[start]
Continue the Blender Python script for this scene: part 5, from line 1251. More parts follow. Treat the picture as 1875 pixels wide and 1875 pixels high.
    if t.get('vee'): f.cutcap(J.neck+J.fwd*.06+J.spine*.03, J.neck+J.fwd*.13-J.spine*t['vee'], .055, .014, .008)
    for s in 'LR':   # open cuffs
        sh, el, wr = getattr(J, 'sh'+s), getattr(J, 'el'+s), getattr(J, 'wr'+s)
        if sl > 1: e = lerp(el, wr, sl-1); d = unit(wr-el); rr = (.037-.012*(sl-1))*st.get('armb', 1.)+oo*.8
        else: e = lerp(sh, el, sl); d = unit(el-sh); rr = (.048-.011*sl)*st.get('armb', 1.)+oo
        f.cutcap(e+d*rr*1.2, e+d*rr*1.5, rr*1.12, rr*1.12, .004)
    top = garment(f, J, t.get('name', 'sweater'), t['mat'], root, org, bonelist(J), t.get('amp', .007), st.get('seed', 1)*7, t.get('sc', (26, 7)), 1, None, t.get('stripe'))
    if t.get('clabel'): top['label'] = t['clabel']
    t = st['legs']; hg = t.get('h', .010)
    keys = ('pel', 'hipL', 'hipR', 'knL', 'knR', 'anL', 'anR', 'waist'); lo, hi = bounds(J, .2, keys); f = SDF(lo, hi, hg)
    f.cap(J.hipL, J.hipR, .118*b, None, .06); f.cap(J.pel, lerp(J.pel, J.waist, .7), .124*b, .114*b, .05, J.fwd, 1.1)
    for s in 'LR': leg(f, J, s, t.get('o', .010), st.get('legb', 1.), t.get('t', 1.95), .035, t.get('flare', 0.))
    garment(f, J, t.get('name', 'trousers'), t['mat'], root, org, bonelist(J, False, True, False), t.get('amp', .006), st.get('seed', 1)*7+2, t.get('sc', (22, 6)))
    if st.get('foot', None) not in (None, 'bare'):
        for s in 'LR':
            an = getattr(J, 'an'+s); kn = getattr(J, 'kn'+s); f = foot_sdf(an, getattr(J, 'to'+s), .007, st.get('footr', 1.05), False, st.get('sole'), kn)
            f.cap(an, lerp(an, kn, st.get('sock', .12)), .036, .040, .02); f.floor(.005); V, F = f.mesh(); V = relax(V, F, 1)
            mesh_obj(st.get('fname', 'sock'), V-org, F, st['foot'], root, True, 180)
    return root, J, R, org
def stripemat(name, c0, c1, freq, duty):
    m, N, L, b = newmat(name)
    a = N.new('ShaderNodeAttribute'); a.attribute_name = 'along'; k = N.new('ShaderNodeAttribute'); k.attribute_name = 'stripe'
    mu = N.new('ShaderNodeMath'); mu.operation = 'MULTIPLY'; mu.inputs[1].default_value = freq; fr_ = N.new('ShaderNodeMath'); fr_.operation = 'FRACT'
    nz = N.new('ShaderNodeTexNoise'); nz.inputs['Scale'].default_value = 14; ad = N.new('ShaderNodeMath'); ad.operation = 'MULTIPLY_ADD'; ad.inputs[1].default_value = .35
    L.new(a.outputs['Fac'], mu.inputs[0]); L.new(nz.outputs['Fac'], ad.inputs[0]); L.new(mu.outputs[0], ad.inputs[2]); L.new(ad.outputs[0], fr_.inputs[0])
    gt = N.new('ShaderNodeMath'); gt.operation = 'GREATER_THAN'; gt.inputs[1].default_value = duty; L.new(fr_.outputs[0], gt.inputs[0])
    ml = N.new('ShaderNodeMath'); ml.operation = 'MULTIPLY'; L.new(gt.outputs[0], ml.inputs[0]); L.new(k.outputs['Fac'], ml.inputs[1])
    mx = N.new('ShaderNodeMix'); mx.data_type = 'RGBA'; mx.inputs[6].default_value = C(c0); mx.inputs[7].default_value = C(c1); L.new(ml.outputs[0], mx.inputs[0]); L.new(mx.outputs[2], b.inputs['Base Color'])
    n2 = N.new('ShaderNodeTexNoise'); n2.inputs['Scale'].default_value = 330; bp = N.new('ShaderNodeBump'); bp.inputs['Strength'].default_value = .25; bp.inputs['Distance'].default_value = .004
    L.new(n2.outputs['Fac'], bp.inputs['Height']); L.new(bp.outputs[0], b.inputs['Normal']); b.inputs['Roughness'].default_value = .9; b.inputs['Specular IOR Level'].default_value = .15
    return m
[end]
Exercise requirements: Once more, set down the full listing, verbatim.

Complete output:
Continue the Blender Python script for this scene: part 5, from line 1251. More parts follow. Treat the picture as 1875 pixels wide and 1875 pixels high.
    if t.get('vee'): f.cutcap(J.neck+J.fwd*.06+J.spine*.03, J.neck+J.fwd*.13-J.spine*t['vee'], .055, .014, .008)
    for s in 'LR':   # open cuffs
        sh, el, wr = getattr(J, 'sh'+s), getattr(J, 'el'+s), getattr(J, 'wr'+s)
        if sl > 1: e = lerp(el, wr, sl-1); d = unit(wr-el); rr = (.037-.012*(sl-1))*st.get('armb', 1.)+oo*.8
        else: e = lerp(sh, el, sl); d = unit(el-sh); rr = (.048-.011*sl)*st.get('armb', 1.)+oo
        f.cutcap(e+d*rr*1.2, e+d*rr*1.5, rr*1.12, rr*1.12, .004)
    top = garment(f, J, t.get('name', 'sweater'), t['mat'], root, org, bonelist(J), t.get('amp', .007), st.get('seed', 1)*7, t.get('sc', (26, 7)), 1, None, t.get('stripe'))
    if t.get('clabel'): top['label'] = t['clabel']
    t = st['legs']; hg = t.get('h', .010)
    keys = ('pel', 'hipL', 'hipR', 'knL', 'knR', 'anL', 'anR', 'waist'); lo, hi = bounds(J, .2, keys); f = SDF(lo, hi, hg)
    f.cap(J.hipL, J.hipR, .118*b, None, .06); f.cap(J.pel, lerp(J.pel, J.waist, .7), .124*b, .114*b, .05, J.fwd, 1.1)
    for s in 'LR': leg(f, J, s, t.get('o', .010), st.get('legb', 1.), t.get('t', 1.95), .035, t.get('flare', 0.))
    garment(f, J, t.get('name', 'trousers'), t['mat'], root, org, bonelist(J, False, True, False), t.get('amp', .006), st.get('seed', 1)*7+2, t.get('sc', (22, 6)))
    if st.get('foot', None) not in (None, 'bare'):
        for s in 'LR':
            an = getattr(J, 'an'+s); kn = getattr(J, 'kn'+s); f = foot_sdf(an, getattr(J, 'to'+s), .007, st.get('footr', 1.05), False, st.get('sole'), kn)
            f.cap(an, lerp(an, kn, st.get('sock', .12)), .036, .040, .02); f.floor(.005); V, F = f.mesh(); V = relax(V, F, 1)
            mesh_obj(st.get('fname', 'sock'), V-org, F, st['foot'], root, True, 180)
    return root, J, R, org
def stripemat(name, c0, c1, freq, duty):
    m, N, L, b = newmat(name)
    a = N.new('ShaderNodeAttribute'); a.attribute_name = 'along'; k = N.new('ShaderNodeAttribute'); k.attribute_name = 'stripe'
    mu = N.new('ShaderNodeMath'); mu.operation = 'MULTIPLY'; mu.inputs[1].default_value = freq; fr_ = N.new('ShaderNodeMath'); fr_.operation = 'FRACT'
    nz = N.new('ShaderNodeTexNoise'); nz.inputs['Scale'].default_value = 14; ad = N.new('ShaderNodeMath'); ad.operation = 'MULTIPLY_ADD'; ad.inputs[1].default_value = .35
    L.new(a.outputs['Fac'], mu.inputs[0]); L.new(nz.outputs['Fac'], ad.inputs[0]); L.new(mu.outputs[0], ad.inputs[2]); L.new(ad.outputs[0], fr_.inputs[0])
    gt = N.new('ShaderNodeMath'); gt.operation = 'GREATER_THAN'; gt.inputs[1].default_value = duty; L.new(fr_.outputs[0], gt.inputs[0])
    ml = N.new('ShaderNodeMath'); ml.operation = 'MULTIPLY'; L.new(gt.outputs[0], ml.inputs[0]); L.new(k.outputs['Fac'], ml.inputs[1])
    mx = N.new('ShaderNodeMix'); mx.data_type = 'RGBA'; mx.inputs[6].default_value = C(c0); mx.inputs[7].default_value = C(c1); L.new(ml.outputs[0], mx.inputs[0]); L.new(mx.outputs[2], b.inputs['Base Color'])
    n2 = N.new('ShaderNodeTexNoise'); n2.inputs['Scale'].default_value = 330; bp = N.new('ShaderNodeBump'); bp.inputs['Strength'].default_value = .25; bp.inputs['Distance'].default_value = .004
    L.new(n2.outputs['Fac'], bp.inputs['Height']); L.new(bp.outputs[0], b.inputs['Normal']); b.inputs['Roughness'].default_value = .9; b.inputs['Specular IOR Level'].default_value = .15
    return m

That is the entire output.